Apple Watch with Android
Project approach and motivation
- Many commenters find the write-up well done and the hack technically impressive, especially as a way to use Apple Watch health capabilities while daily-driving Android or de-Googled phones.
- Some question the effort-to-benefit ratio, seeing it as a fun challenge more than a practical setup.
- A few point out the apparent contradiction between “not giving more money to Apple” and buying Apple hardware, though others note the author emphasized not buying new devices.
Health tracking and data export
- Several are primarily interested in whether health data can be exported to Android or self-hosted tools; current setup mainly keeps data on the watch and iPhone, with export/automation “on the roadmap.”
- Suggestions include writing a small watch app to sync Health locally and export elsewhere, and using existing Apple Health export tools.
- There is debate over which devices are “most accurate”: Apple Watch, Garmin, Oura ring, Whoop, Xiaomi/Huawei bands, etc., with references to third‑party testing but also criticisms that such testing is narrow and overinterpreted.
- Some argue that high accuracy mainly matters for longitudinal comparisons and intervention tracking; others feel most consumer sleep metrics are of limited practical value.
Alternatives: Garmin, Pixel Watch, other ecosystems
- Many recommend Garmin for fitness and sleep, praising battery life, physical buttons, and on‑device analytics, though others report inaccurate sleep or high‑HR measurements.
- Pixel Watch 3 is cited as roughly on par with Apple Watch in sensor accuracy in some tests and preferable for Android users, though Fitbit/Pixel integration and feature gaps (e.g., smart alarms) draw criticism.
- Cheap bands (e.g., Xiaomi) are seen as good enough by some, but others call their sleep tracking “almost pointless.”
- PineTime/AsteroidOS and Linux phones are mentioned as philosophically appealing but currently lacking in sensor accuracy and device support for serious health use.

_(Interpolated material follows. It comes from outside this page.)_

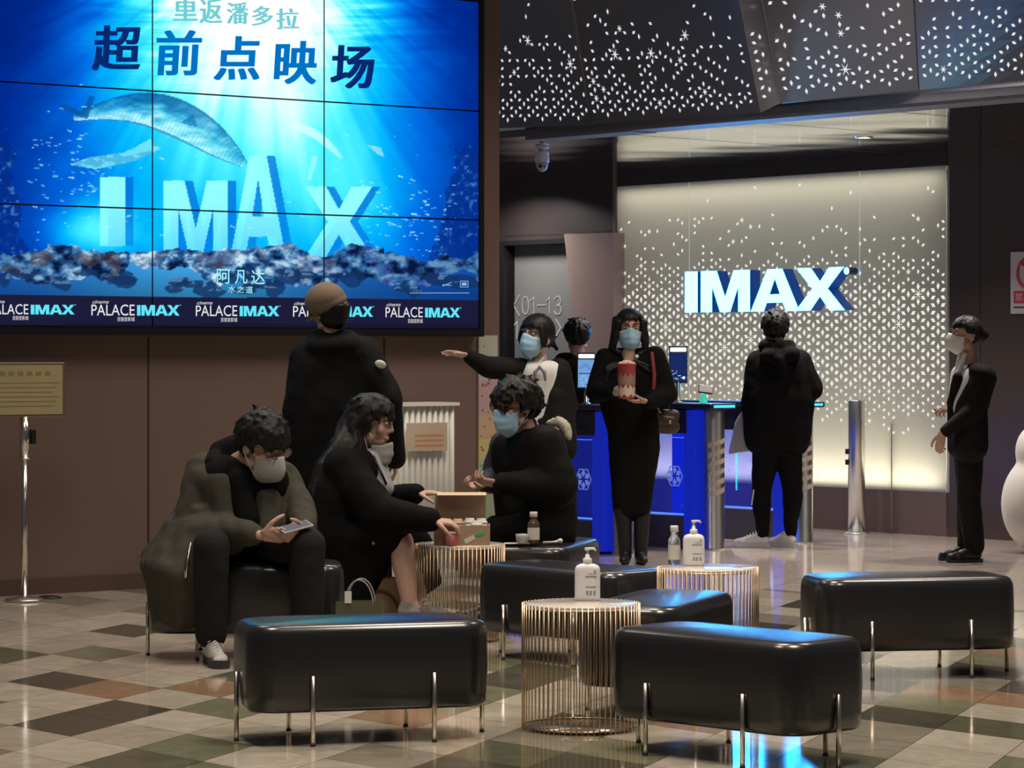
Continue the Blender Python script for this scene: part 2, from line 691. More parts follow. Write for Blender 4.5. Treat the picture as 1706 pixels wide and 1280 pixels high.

Lock‑in, interoperability, and policy
- Several note that Apple explicitly chose not to support Android as a host OS to preserve ecosystem lock‑in; related excerpts from antitrust filings are referenced.
- Some say Apple’s restrictions on standalone watch use and third‑party devices effectively push users toward iPhone; others see this as a major reason to avoid Apple altogether.
Practical issues: cellular, notifications, battery
- Experiences with Apple Watch cellular range from “flawless for years” to “unreliably bad and not worth it,” with concerns about battery drain and carrier quirks.
- Various notification-bridging setups are discussed (Pushover, Buzzkill, Termux scripts), along with privacy concerns and dependence on Google services.
- Several digress into battery longevity: partial charge limits (80%), running phones from wall power, and avoiding swollen (“spicy pillow”) batteries.